Belgeselleşen katliam günlerinden bir kaç küçük anekdot aktarırsak;
“İnsanlar Munzurun kenarında katledilmişler, küçük bir çocuk henüz sağ... Yanında, upuzun yatan annesi ölmüş. Çocuk yara bere, korku içinde ve aç. Elini annesinin elbisesinin altına sokuyor ağlayarak. Bir memesini çıkarıyor ve emmeye başlıyor... “ (Dêsım’da askerliğini yapmış olan biri)
“ Yüzbaşı atından indi. Kafilemizdeki beş çocuğun her birini bacaklarından tutup kaldırdı. Başlarını kayalara çarparak oracıkta öldürdü…” (Qocu Aşireti’nden yaşlı bir kadın)
“Böyle çalılık bir derenin içindeydik. Suyun içinde, çalıların dibine girmiştik. Asker üst yanımızı sarmıştı. Çocuklar ağlaşmaya başladı. Erkekler, ‘susturun onları’ dediler. Askerler gittikten sonra dereden çıktık. Yanımdaki kadın kızını, böyle çimenlerin üzerine uzattı. Kızını boğmuştu… “ (Viyallekê Köyün’den yaşlı bir kadın. Ölen kızın annesinin kimliğini ve kızın adını da verir.)
“ Ambarlarını, ahırlarını ateşe veriyorduk. Sonra onların çocuklarını, kızlarını, kadınlarını hepsini ağır makinalı silahların önlerine verip öldürüyorduk… Köyleri hep yaktık yıktık. Bir kişi dahi sağ bırakmadık. Yaktığımız köy sayısı 10 kadardı. Hatırladığım köy isimleri Karaoğlan, Ayvacık, Qazi köyleriydi.” (Urfalı asker)
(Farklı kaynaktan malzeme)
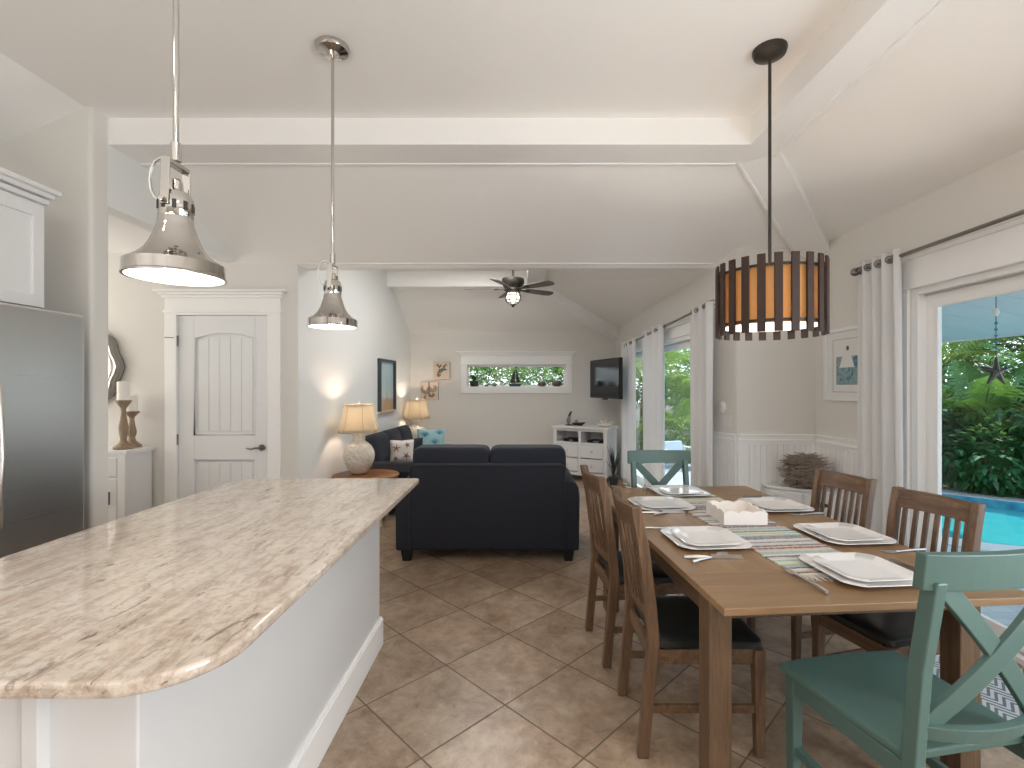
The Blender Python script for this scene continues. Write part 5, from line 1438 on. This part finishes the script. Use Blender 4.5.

Öylesine korkunç şeyler yaşandı ki bu coğrafyada, yıllar sonra bile anlatan da dinleyen de utandı anlatılanlardan…
Her şeye rağmen konuşalım istiyoruz. Konuşsunlar istiyoruz. Konuşalım ve konuşsunlar ki empati kurabilelim. Yaşlı annemizin dediği gibi; konuşalım ki “halk halka ağlasın”. O dönemde Desım’da görevli olan, kaymakamlar, Nahiye Müdürleri, memurlar, askerler, komutanlar, Elazığ Adliyesi’nde görev yapanlar, öğretmenler, gazeteciler ve dahi “evlatlık” çocukları yanlarına alanlar… Eğer bunlar hayatta değilse bunların çocukları. Ya da bunları dinleme şansına sahip olanlar… Çağrımız hepinizedir. Konuşmanın zamanı hala gelmedi mi? Konuşalım ki karanlıkta kalan şeyler aydınlansın. Konuşalım ki utanç verici durumdan çocuklarımız ders çıkarsın.

Son çağrımız Genelkurmay’a ve İçişleri Bakanlığı’nadır. Genelkurmay o dönem kayıtlarını, İçişleri Bakanlığı da İskan Umum Müdürlüğü’nün arşivlerini açmalıdır.

“Dersim katliamı” ifadesini kullanan Başbakan, bunun ayrıntılarını ortaya koymalıdır.

Kim ne biliyorsa anlatmalı.
Dêsım/Dersim adı geri verilmeli.
Sey Rıza ve diğer büyüklerimizin mezar yerleri açıklanmalı.
Dilimiz Zazaca, kültürümüz ve inancımız önündeki tüm engeller kaldırılmalı.
Barajların yapımı hemen durdurulmalı.
Arşivler derhal açılmalı, hesabı verilmeli.